Saturday, March 26, 2011

Lads and Lasses of the World Unite!

Well, I’ve not been my groovy self lately -- feeling just a bit off. This is partly due to Brother Jonathan’s reminding me of the horrendous environmental/economic collapse that threatens humanity in this century. A collapse, I hasten to add, that the global warming deniers and pro-capitalist fanatics are pushing us toward.

On a lighter note, I’ve been reading Keith Richards’ memoir Life, and when I say “reading,” I mean listening to while driving around town. Aren’t books on CDs great?? Suddenly my optimism stirs anew!!

Anyway, there is a lot of interesting stuff in Life, including tales of Keith’s childhood (kind of lower middle class) and his early days with Mick Jagger and the other Stones. What strikes me most in this section is his dedication to musicianship. He talks at some length about how his aim (and presumably Mick’s as well), was to be the best blues band in London. They weren’t thinking in terms of world fame and all that in the very early 1960s.

Young Keith as Mod

He describes living together, five or more to a tiny apartment, surviving partly on whatever food they could pinch, and, all the while working, working, working to master the Chicago blues style. Jimmy Reed, Howlin’ Wolf and Muddy Waters are all featured as people Keith admired and tried to imitate, sometimes struggling for months to figure out a particular guitar riff from one song or another they had recorded.

He also comments on the way the younger generation, led in the UK largely by the Beatles and the Stones, overthrew a longstanding mafia-like establishment in the music industry. At one point he describes a bargaining session in which his manager, Andrew Oldham, instructs the boys to show up at the negotiations wearing shades and to not say a word, but let him do all the talking. The Stones did as they were told, and, according to Richards, they garnered a groundbreaking deal that overturned the old guard forever.

More than once he describes the younger generation as creating a new world, while those in charge of the old one stand by helplessly or, in some cases, get swept away.

Which reminds me of an interesting article in this week’s Time magazine (of all places). I have a long history of looking down on Time since in the old days, e.g., the Nixon era, it played the same role that Fox News does today: It was the unofficial propaganda branch of Republican conservatism.

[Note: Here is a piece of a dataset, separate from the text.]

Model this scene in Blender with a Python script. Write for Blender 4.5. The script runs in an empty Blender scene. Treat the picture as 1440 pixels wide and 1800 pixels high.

But Time seems to have redeemed itself, at least to some extent.

The Japan story says, in essence, that there is a generation of young Japanese who have long seemed complacent and disengaged from society, but the recent tragedy may have succeeded in activating a yearning to serve and possibly even to reshape Japanese society.

Japan has suffered a period of economic stagnation that has lasted for over 20 years so far. It may be that part of the problem is that Japan’s tradition of deferring to elders has enabled this stagnation, since it is almost always the young, it seems, who lead us into new worlds when the old one falters.

If the Beatles and the Stones (and Bob Dylan) could have been the point men in their day, could there be a young leadership in Japan today that will finally shake that country up and put it on a new and dynamic road? Could it be, as Time suggests, Yujiro Taniyama, a 38-year-old (which is young, by Japanese politician standards) who has launched a Facebook-based political campaign? I hope that some young leader manages to take the reins in that troubled country because it is a country that has a lot to offer the world. And besides, since I continue to harbor the sentiments of a Young Turk in my own tattered, not very young heart, I cherish the prospect of yet one more youth rebellion shaking up the world as we know it.

Lovely Land of the Rising Sun

1 comment:

  1. I read a book for a college class called "American Images of China, 1931-1949," by T. Christopher Jespersen, which went into quite a bit of detail on how Henry Luce used Time magazine to influence American public opinion about China, particularly through his championship of Generalissimo Chiang. The book is incredibly boring in that special way of texts that are sold exclusively in academic bookstores, but there are some interesting tidbits buried in there, if you have an interest in the topic.